● WHAT NEEDS TO BE DONE: Output, word for word, every line from the start of the listing down to and including the line that contains "from mathutils import Vector"; include nothing else.

##### STORED DATA

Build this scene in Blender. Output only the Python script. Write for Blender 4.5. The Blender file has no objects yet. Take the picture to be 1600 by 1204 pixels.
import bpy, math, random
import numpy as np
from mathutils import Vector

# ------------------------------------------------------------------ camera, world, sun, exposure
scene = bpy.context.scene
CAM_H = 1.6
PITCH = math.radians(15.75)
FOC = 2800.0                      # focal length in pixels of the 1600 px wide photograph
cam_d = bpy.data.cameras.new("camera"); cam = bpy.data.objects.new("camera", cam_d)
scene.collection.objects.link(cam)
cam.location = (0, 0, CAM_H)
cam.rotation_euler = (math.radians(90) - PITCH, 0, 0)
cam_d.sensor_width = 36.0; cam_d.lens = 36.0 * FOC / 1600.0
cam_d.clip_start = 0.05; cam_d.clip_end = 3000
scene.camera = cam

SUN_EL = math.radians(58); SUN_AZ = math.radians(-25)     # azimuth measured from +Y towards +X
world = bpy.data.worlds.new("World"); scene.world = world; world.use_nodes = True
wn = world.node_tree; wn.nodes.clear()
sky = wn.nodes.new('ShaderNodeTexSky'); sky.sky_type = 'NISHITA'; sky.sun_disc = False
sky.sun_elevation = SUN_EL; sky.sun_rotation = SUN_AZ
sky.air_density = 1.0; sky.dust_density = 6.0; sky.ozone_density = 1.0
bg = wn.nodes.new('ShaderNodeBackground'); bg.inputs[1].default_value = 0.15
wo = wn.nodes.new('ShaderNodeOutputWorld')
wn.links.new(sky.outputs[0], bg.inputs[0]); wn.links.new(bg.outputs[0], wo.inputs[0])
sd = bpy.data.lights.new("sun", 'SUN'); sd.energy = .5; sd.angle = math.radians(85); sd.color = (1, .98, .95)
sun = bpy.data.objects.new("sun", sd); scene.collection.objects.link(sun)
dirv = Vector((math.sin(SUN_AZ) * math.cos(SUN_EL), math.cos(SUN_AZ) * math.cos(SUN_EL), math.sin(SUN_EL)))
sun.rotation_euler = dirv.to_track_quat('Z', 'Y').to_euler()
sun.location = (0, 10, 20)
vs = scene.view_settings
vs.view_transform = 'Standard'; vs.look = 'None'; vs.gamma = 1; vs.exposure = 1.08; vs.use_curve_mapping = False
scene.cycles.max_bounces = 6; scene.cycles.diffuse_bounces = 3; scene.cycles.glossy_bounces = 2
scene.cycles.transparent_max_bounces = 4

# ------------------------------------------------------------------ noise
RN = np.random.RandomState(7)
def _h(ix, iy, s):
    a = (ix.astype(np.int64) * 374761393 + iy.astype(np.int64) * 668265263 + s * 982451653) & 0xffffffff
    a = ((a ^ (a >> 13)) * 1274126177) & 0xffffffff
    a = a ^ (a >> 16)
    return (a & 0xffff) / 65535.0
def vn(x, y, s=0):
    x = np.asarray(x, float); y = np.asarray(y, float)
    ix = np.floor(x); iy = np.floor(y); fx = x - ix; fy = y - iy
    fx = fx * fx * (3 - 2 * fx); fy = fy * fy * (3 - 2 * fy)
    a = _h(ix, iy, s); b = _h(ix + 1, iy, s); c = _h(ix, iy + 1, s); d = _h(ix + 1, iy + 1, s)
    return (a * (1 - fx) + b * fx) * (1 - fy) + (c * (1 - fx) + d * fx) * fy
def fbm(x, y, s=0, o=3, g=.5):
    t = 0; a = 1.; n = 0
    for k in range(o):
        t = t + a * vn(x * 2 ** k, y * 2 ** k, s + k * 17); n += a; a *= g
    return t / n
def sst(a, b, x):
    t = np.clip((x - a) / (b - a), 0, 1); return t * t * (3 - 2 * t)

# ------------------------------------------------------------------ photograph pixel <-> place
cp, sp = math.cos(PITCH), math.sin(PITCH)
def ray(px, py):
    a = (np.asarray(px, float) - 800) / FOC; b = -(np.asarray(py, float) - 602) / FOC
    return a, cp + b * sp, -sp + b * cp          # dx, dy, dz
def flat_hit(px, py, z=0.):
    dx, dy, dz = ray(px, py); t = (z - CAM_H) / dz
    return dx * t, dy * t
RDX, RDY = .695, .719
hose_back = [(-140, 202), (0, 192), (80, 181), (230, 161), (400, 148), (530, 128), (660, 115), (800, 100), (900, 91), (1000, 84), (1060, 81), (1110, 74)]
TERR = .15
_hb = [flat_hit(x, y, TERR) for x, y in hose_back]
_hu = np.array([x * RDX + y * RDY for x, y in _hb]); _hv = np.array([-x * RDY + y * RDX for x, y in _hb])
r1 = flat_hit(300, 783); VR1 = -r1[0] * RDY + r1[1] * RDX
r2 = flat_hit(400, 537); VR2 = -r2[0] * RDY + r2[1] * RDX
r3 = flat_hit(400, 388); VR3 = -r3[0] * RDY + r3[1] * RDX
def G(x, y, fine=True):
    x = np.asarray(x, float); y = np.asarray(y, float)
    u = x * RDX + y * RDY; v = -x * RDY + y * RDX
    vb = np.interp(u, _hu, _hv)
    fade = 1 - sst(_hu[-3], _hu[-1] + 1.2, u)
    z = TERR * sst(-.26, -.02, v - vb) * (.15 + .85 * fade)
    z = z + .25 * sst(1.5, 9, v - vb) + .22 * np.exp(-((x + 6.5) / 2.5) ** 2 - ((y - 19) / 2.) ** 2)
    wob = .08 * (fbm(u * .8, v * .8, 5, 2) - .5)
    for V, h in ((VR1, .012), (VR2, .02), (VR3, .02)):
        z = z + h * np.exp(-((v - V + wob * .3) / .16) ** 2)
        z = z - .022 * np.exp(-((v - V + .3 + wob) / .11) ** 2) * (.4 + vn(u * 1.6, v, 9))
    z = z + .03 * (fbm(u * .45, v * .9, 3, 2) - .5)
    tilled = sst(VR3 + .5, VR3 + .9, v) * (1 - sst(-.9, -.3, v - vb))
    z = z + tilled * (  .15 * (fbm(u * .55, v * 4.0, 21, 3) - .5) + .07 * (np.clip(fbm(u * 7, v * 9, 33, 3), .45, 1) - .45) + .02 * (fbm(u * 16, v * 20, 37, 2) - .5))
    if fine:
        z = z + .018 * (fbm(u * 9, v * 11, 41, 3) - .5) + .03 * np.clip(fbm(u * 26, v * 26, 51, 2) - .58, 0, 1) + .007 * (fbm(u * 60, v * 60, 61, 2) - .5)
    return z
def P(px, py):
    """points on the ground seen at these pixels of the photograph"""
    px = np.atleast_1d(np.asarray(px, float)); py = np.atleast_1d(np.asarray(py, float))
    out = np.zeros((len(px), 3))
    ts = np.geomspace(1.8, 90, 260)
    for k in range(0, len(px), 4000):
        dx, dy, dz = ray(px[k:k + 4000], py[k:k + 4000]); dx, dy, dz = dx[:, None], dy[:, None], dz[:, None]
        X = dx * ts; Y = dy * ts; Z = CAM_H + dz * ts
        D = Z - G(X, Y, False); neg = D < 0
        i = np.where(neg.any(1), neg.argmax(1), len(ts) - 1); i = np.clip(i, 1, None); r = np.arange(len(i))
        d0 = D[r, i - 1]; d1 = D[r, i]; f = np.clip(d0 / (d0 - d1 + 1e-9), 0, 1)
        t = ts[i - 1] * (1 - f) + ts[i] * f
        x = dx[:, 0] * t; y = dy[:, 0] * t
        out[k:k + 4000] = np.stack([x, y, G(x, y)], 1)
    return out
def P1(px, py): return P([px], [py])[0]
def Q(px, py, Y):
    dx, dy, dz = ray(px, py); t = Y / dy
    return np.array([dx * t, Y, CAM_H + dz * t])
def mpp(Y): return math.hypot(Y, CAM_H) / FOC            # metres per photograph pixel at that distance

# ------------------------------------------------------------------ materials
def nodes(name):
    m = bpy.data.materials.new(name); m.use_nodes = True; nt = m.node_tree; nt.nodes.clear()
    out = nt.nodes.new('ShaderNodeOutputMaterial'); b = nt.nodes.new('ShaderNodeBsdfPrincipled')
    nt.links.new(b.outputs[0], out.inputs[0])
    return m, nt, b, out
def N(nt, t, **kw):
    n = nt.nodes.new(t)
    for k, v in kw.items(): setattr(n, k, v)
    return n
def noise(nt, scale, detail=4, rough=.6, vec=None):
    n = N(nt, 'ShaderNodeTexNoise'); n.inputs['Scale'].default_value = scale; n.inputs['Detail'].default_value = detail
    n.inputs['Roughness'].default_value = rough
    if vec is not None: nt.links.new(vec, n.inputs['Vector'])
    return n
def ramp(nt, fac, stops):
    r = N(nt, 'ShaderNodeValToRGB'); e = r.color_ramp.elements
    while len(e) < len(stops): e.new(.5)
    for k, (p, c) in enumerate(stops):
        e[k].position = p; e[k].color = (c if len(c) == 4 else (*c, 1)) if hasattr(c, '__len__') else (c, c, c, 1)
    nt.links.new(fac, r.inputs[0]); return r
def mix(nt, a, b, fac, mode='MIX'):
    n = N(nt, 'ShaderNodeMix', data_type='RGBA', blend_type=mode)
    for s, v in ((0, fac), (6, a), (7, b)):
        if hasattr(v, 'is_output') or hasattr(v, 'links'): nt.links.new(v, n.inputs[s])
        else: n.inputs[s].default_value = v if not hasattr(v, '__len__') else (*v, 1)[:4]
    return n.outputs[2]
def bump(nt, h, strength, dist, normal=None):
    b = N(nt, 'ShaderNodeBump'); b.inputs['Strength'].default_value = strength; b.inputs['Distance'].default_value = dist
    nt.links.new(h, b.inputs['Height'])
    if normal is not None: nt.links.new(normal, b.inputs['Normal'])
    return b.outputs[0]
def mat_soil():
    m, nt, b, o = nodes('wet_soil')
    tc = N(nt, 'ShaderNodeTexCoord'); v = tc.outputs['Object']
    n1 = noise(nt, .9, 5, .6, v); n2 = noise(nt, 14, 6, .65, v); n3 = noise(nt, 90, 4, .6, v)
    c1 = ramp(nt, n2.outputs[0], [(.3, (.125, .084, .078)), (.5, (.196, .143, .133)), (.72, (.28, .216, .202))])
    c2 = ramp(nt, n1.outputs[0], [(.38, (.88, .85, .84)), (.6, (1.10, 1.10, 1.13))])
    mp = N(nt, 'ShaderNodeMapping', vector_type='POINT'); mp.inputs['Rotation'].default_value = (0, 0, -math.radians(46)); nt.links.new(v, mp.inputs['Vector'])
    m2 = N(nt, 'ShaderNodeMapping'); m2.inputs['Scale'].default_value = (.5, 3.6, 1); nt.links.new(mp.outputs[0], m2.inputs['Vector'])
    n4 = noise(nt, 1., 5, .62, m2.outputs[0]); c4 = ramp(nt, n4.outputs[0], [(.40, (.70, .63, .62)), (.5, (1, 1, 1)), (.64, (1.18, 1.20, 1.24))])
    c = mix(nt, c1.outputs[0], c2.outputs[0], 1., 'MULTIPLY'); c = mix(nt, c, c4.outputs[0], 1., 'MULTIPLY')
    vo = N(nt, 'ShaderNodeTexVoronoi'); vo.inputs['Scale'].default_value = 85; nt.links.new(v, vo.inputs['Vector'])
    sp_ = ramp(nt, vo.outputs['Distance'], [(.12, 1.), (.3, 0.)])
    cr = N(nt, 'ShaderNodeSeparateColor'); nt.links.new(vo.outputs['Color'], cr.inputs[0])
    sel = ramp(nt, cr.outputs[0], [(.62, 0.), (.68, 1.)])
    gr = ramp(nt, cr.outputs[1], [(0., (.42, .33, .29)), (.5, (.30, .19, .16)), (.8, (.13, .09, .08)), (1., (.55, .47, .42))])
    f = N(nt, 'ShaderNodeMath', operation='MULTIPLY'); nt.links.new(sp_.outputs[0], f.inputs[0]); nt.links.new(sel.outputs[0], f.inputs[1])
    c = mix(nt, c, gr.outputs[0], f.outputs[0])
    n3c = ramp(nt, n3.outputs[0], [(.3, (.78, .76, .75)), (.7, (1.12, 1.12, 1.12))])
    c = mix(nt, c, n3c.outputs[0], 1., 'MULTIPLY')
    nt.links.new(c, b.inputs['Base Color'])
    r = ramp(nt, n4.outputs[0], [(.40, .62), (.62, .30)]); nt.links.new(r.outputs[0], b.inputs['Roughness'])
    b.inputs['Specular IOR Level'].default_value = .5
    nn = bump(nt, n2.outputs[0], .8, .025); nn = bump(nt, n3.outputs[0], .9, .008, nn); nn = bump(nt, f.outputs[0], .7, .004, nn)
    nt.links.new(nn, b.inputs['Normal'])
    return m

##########

● EXPECTED ANSWER:
Build this scene in Blender. Output only the Python script. Write for Blender 4.5. The Blender file has no objects yet. Take the picture to be 1600 by 1204 pixels.
import bpy, math, random
import numpy as np
from mathutils import Vector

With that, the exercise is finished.